Salinity-gradient power harvesting using osmotic energy conversion with designed interfacial nanostructures under thermal modulation

Osmotic energy conversion (OEC) is attractive for salinity-gradient power utilization. Nevertheless, the OEC still faces a challenge of relatively low power density owing to the limited ionic mass transfer. In this paper, we present designed interfacial nanostructures (DINS) to enhance ion selective transport in nanopores. The maximum osmotic power under 50-fold salt concentration ratio is ameliorated by 180.6%, when DINS are applied in nanopore region.
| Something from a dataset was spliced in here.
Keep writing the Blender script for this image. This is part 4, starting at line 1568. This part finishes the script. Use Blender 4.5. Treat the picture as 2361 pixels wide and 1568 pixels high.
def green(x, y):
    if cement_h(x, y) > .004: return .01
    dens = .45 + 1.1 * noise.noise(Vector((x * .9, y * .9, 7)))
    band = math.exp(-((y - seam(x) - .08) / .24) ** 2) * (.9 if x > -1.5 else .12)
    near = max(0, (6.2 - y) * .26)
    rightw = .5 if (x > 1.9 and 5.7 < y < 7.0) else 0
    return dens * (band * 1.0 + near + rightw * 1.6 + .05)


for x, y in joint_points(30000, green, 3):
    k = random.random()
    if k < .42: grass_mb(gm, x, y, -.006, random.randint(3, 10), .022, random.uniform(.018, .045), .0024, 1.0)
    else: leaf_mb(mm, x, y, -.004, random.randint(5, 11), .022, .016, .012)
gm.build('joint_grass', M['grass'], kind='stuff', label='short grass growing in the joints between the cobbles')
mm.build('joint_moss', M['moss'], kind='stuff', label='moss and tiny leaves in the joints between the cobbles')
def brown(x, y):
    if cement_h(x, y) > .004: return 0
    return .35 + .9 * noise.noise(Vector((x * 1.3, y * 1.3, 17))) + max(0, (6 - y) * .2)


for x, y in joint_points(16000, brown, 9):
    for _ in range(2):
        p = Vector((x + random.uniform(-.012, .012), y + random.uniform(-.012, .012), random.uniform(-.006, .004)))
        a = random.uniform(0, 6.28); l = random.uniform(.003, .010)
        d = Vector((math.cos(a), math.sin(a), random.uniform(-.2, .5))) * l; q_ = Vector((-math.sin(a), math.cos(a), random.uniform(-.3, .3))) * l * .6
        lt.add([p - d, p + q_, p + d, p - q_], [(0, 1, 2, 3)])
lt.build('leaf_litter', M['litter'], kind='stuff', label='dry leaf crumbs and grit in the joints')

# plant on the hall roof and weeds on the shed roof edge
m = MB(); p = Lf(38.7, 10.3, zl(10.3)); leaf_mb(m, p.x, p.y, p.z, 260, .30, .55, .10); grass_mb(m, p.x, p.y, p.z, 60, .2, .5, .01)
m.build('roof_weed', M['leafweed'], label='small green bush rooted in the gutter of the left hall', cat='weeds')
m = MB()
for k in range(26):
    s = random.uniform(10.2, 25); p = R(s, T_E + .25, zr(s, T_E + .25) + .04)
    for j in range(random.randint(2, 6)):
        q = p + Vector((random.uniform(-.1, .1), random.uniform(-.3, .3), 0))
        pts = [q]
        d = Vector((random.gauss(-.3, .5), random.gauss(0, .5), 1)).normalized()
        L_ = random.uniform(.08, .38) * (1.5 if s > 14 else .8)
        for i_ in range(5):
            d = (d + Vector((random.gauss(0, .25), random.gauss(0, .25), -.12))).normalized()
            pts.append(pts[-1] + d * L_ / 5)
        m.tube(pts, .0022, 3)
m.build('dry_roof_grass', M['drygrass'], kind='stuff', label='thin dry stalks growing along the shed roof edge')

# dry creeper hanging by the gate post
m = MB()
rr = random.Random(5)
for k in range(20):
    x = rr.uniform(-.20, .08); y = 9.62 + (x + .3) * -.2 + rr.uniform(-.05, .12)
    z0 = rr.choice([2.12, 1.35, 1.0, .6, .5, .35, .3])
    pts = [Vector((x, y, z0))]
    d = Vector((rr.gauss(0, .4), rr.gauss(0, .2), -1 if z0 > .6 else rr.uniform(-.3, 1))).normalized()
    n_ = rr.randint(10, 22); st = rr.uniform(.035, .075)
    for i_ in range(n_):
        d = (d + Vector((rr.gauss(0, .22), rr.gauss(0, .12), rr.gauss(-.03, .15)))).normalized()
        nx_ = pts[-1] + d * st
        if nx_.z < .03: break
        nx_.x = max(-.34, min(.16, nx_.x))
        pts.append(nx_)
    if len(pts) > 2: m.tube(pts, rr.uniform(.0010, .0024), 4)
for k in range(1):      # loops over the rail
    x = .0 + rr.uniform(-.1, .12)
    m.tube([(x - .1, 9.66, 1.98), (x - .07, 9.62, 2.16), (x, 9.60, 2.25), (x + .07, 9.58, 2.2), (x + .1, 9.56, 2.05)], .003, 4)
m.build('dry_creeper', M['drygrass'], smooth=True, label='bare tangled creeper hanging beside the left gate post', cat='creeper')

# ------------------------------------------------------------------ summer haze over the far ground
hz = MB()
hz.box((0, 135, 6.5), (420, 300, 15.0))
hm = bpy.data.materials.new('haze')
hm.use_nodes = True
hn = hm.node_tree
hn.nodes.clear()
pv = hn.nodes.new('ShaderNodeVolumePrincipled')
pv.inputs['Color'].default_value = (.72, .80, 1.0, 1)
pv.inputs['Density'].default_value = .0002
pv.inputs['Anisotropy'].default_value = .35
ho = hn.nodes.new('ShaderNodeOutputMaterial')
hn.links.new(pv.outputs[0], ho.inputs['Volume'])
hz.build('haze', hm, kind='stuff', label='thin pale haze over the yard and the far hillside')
When DINS are partially applied at low salt concentration side rather than high salt concentration side, the maximum osmotic power under 50-fold salt concentration ratio is enhanced by 139.1%. Once the temperature of aqueous solution at low salt concentration side with high original electric double layer thickness is raised up, the maximum osmotic power under 50-fold salt concentration ratio is consolidated by 19.8%. Therefore, a principle “Strengthening the electric double layer with high original thickness adjacent to low salt concentration reservoir” is constructed for enhancing OEC performance. Besides, when temperature difference between two reservoirs with artificial seawater and freshwater is varied from 35 °C to −35 °C, the experimental osmotic power density is consolidated from 3.09 W/m² to 4.78 W/m² by 54.7%. The current work offers a principle to improve OEC performance with DINS under thermal modulation.